Little and Johnson’s attorney, Carmen Caruso, argues that Marriott meets that standard because it “exercises direct, indirect or potential control over essential working conditions at this hotel.” The lawsuits allege that both women were stalked around the hotel as they worked, then locked in hotel rooms and coerced into sex by the manager multiple times.

The manager’s name was withheld from the complaint “due to the extremely scandalous nature of the conduct he has engaged in, as the mere filing of a public complaint could be expected to ruin his reputation,” the suits state.

Johnson was coerced into sex at least seven times, while Little was targeted more than 100 times between 2013 and 2015, the suits allege. Both women felt they had no choice but to “submit to involuntary sexual servitude” because they were parents who were “in no financial position” to lose their jobs, the suits state. And both were fired when they refused to continue to submit, according to the suits, which also allege racial discrimination.

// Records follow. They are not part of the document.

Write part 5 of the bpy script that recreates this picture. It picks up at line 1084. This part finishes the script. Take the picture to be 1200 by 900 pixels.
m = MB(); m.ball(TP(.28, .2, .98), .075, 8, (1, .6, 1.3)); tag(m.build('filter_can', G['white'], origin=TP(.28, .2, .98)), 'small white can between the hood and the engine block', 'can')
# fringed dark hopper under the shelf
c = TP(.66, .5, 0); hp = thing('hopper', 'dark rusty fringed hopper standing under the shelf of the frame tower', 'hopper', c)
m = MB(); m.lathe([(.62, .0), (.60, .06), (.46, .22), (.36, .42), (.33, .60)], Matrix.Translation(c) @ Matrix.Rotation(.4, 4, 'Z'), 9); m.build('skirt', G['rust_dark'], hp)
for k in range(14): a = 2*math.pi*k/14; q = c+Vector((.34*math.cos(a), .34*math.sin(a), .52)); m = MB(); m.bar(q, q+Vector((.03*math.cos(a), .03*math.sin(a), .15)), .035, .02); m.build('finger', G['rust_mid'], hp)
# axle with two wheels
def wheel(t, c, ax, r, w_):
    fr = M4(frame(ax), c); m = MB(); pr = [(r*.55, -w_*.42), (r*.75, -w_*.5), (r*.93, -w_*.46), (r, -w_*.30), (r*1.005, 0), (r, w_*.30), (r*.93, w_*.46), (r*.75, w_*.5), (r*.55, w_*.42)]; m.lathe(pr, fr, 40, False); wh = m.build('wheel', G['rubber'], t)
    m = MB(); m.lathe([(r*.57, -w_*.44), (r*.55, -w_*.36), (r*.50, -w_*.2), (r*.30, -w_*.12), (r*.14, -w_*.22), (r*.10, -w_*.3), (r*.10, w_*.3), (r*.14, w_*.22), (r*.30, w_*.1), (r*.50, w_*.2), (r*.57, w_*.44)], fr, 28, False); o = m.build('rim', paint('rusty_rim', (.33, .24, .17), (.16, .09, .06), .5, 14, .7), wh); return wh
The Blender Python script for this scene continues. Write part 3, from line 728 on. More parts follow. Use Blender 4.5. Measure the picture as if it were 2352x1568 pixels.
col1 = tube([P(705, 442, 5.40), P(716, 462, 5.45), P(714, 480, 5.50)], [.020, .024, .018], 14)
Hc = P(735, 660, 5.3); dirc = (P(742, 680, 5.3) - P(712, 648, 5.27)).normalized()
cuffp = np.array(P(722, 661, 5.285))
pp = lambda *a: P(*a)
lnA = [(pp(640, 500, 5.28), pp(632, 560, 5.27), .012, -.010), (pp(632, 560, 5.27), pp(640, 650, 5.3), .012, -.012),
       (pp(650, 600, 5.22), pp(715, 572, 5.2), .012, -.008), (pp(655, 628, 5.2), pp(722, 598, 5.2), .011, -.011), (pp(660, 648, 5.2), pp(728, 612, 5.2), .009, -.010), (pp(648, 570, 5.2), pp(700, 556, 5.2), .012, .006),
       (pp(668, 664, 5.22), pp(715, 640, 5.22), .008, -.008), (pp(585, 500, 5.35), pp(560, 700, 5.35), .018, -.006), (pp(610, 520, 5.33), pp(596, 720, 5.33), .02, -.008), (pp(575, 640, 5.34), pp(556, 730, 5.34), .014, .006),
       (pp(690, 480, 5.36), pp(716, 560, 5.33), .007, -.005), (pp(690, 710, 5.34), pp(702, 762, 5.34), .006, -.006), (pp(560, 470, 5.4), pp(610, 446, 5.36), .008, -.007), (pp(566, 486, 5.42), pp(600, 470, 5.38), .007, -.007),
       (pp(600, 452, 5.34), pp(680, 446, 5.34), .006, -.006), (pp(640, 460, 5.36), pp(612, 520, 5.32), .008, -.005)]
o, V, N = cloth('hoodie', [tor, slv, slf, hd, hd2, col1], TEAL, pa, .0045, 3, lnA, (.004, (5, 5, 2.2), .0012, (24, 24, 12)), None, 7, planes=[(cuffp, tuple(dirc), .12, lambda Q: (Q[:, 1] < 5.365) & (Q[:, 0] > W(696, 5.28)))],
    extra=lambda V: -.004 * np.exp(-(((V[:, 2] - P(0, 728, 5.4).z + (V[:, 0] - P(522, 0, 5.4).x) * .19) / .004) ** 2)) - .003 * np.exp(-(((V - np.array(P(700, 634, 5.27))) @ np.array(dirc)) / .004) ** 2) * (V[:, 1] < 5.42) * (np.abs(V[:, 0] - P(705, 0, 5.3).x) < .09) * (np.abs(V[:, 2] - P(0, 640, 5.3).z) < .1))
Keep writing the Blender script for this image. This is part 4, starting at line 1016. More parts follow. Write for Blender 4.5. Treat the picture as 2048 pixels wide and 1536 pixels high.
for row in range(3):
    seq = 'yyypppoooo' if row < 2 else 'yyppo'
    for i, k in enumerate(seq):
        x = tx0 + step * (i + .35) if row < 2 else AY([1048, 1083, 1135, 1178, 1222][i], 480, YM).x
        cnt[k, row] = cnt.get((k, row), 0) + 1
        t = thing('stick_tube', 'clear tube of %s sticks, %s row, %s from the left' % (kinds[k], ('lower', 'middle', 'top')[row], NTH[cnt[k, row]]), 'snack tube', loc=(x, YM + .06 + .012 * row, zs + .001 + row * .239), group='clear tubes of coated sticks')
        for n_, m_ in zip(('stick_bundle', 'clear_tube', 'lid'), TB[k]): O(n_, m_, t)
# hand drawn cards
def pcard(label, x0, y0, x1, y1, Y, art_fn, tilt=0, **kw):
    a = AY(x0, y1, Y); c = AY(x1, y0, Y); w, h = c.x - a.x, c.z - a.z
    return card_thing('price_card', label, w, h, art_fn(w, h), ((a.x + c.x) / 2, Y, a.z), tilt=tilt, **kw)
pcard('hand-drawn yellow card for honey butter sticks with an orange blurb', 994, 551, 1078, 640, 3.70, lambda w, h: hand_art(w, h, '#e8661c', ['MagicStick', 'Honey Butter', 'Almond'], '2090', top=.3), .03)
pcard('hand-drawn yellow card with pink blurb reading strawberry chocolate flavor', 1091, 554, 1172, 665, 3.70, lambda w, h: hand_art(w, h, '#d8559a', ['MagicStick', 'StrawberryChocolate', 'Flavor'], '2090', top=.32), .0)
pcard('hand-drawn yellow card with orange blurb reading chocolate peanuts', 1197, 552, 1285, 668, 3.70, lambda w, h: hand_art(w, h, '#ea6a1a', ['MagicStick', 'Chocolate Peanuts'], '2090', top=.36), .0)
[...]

Marriott and TMI did not immediately respond to requests for comment on the lawsuit Tuesday.

Experts say the NLRB ruling in the underlying California case will be appealed and could reach the Supreme Court. Franchise model businesses, including companies like McDonald’s in the fast-food industry, are closely watching that case to see if they will be held liable for labor law violations by franchisees or be forced to the bargaining table by unions seeking to organize franchisee employees.